What do you love about it?: One of the major characters, Yokoyama Yasuko, is a delightful mess of a person whose scenes were a consistent highlight of the story for me and who kept growing on me more the more I thought about her even long after reading. I am, in general, a fan of terrible women, and also of characters pathologically dedicated to other people's well-being, and she hit both of those criteria for me at once in a very impactful fashion. (Also it has other positive characteristics—pretty art and music, other characters who are enjoyable-even-if-less-intensely-so, et cetera—but Yasuko is pretty solidly the part of the story who I most love, as opposed to more-mildly enjoying.)
Semi-spoilery elaboration (click to expand)
She's manipulative, amoral, and generally ruthlessly dedicated to doing whatever she needs to do and hurting whoever she needs to hurt—herself included—in order to protect herself and (more importantly to her) her rare few loved ones. She's selfish, but boundedly—willing to put, not just other people, but also herself through a whole lot of unpleasantness for the sake of the people she cares about—and she's selfless, but also boundedly: when pushed far enough, she will do some things for herself even at the cost of producing a less-than-ideal outcome for those same loved ones she's poured so much into helping. She runs so many layers of social facade with everyone that she has trouble being honest even with herself, sometimes, and tends to view herself as the villain even during those moments when she's being relatively benevolent. She is, overall, a complicated and beautiful mess of a character in a great variety of ways.

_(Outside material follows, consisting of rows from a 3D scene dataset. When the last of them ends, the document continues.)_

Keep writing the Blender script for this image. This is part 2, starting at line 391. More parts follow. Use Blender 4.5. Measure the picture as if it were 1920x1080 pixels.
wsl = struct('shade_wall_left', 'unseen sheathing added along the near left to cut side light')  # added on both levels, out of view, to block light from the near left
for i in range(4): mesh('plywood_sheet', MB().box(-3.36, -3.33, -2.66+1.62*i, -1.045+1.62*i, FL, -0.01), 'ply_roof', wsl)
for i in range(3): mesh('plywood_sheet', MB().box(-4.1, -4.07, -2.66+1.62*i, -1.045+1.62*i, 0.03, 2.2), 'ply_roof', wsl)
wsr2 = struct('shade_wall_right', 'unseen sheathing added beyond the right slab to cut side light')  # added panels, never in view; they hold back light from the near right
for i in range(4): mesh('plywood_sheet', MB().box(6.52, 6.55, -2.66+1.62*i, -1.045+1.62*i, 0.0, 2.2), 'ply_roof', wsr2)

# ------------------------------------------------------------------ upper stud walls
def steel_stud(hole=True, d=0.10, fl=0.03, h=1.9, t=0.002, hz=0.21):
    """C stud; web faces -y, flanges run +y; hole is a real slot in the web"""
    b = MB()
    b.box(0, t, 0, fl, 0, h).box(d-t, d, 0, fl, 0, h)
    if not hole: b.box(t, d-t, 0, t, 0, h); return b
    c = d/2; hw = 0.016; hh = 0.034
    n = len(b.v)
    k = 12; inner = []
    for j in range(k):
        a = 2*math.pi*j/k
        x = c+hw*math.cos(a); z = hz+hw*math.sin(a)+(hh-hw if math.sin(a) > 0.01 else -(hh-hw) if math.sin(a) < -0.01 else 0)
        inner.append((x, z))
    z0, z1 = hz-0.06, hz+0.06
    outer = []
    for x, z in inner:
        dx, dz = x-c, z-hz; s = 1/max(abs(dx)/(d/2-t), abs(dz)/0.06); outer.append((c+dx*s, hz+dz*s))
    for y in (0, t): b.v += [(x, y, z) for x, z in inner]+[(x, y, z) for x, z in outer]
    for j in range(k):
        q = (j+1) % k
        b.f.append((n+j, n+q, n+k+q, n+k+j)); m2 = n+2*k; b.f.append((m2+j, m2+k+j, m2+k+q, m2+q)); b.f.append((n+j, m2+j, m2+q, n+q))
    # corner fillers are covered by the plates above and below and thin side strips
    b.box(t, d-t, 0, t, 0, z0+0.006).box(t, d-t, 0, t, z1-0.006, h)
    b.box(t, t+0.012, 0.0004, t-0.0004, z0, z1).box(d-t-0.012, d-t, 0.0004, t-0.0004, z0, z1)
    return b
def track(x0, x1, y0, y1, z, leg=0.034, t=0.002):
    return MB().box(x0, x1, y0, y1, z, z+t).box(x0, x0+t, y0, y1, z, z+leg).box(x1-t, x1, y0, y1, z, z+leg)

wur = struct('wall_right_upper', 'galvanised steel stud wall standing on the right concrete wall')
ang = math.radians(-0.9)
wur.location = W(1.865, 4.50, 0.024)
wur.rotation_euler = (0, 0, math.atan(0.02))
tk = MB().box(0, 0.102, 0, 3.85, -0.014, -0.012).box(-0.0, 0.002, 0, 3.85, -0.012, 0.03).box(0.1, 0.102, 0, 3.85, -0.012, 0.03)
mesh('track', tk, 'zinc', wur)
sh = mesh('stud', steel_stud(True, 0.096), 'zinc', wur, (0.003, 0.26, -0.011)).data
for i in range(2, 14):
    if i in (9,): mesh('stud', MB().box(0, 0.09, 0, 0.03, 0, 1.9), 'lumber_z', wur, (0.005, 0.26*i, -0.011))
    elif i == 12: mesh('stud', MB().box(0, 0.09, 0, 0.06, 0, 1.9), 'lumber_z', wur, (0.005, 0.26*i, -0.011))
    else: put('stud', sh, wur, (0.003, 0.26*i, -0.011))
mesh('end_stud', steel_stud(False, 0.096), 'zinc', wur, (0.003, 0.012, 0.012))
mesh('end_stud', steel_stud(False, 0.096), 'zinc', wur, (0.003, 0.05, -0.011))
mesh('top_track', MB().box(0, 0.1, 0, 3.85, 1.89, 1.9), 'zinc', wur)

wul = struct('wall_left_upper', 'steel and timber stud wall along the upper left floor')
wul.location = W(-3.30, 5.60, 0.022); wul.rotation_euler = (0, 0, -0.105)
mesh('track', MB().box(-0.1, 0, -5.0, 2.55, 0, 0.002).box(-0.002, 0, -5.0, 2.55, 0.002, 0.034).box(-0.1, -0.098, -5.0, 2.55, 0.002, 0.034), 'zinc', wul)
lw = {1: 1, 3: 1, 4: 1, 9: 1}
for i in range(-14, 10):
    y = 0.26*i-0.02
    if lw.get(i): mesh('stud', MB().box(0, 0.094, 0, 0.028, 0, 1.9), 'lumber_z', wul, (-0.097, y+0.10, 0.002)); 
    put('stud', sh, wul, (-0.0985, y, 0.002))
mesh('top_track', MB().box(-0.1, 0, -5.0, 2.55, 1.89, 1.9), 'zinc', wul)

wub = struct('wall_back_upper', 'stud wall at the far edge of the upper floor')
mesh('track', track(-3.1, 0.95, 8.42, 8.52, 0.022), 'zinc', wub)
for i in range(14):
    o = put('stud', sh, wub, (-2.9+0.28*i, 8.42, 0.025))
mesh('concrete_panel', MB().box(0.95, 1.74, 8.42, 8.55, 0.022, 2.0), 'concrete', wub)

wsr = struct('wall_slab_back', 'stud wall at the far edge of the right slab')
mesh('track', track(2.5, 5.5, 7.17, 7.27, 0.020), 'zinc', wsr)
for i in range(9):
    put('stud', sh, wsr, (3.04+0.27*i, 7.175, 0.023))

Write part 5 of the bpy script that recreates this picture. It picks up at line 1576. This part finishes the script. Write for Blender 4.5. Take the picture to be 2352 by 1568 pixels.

What kind of themes would you request for it?: Yasuko learning about some sort of potential threat to her interests—it could take the form of organized crime, or law enforcement, or a more substantially out-of-context problem like the possible-oncoming-apocalypse situation she gets swept up by in canon—and trying to stake it out for purposes of figuring out how to dismantle it and/or ride it out minimally-damagingly. We get some of that in canon, and it's delightful there; I expect it to be similarly delightful in fanfic.